At a time when India is contemplating a ban on private cryptocurrencies, a blog by two International Monetary Fund (IMF) experts may provide a piece of advice to the government. The title of the blog — Public and Private Money Can Coexist in the Digital Age — says it all.
The blog, written by Tobias Adrian and Tommaso Mancini-Griffoli — both working at IMF’s monetary and capital markets department — says today’s world is characterised by a dual monetary system, involving privately-issued money by banks of all types, telecom companies, or specialised payment providers, built upon a foundation of publicly-issued money by central banks.
“While not perfect, this system offers significant advantages, including innovation and product diversity, mostly provided by the private sector, and stability and efficiency, ensured by the public sector,” it says.
These objectives — innovation and diversity on the one hand, stability and efficiency on the other — are related.
“More of one usually means less of the other. A trade-off exists, and countries — especially central banks — have to navigate it. How much of the private sector to rely upon, versus how much to innovate themselves? Much depends on preferences, available technology, and the efficiency of regulation,” the two writers say.
Keeping pace with technology change, user needs, and private-sector competition will be challenging for central banks. However, they need not be alone in doing so, says the blog.
First, a central bank digital currency may be designed to encourage the private sector to innovate on top of it, much like application (app) designers bringing enticing functionality to phones and their operating systems.
By accessing an open set of commands (app programming interfaces), a thriving developer community could expand the usability of central bank digital currencies beyond offering plain e-wallet services, it says.
For instance, they could make it easy to automate payments, so that a shipment of goods is paid once received. Or they could build a look-up function, so that money can be sent to a friend on the basis of phone number alone. The trick will be vetting these add-on services, so that they are perfectly safe, cautions the blog.
Some central banks may even allow other forms of digital money to coexist — much like parallel operating systems — while leveraging the settlement functionality and stability of central bank digital currencies. This will open the door to faster innovation and product choice. For instance, one digital currency might compromise on the settlement speed to allow users greater control over payment automation, say the two authors.

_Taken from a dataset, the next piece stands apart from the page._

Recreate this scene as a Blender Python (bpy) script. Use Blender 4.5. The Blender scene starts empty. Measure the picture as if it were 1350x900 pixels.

This new form of digital money will be a stable store of value, if it was redeemable in central bank currency (digital or non-digital) at a fixed face value. This will be possible if it was fully backed by central bank currency, suggest the authors.
This form of digital money will be an efficient means of payment, as settlement will be immediate on any given digital money network — just as it is between accounts of the same bank, they say.
“This form of digital money (which we have called synthetic currency in the past) could well coexist with a central bank digital currency. It will require a licensing arrangement and a set of regulations to fulfil public policy objectives, including operational resilience, consumer protection, market conduct and contestability, data privacy, and even prudential stability,” says the blog.
At the same time, financial integrity could be ensured via digital identities and complementary data policies. Partnering central banks requires a high degree of regulatory compliance, say the authors.
An inter-ministerial committee, headed by former finance secretary Subhash Chandra Garg, had first suggested a draft Bill to ban cryptocurrencies. It defined virtual currency as a “cryptocurrency, by whatever name called, means any information or code or number or token not being part of any official digital currency, generated through cryptographic means or otherwise, providing a digital representation of value which is exchanged with or without consideration, with the promise or representation of having inherent value in any business activity which may involve risk of loss or an expectation of profits or income, or functions as a store of value or a unit of account and includes its use in any financial transaction or investment, but not limited to, investment schemes”.
A committee of secretaries, chaired by the Cabinet secretary, has also given its report on cryptocurrencies.
The Supreme Court, in March 2020, had struck down the Reserve Bank of India’s restrictions on banks to stop providing services to crypto trading platforms. This led to uncertainty about the status of virtual currencies in India. The new legislation will clear the government’s stand on cryptocurrencies.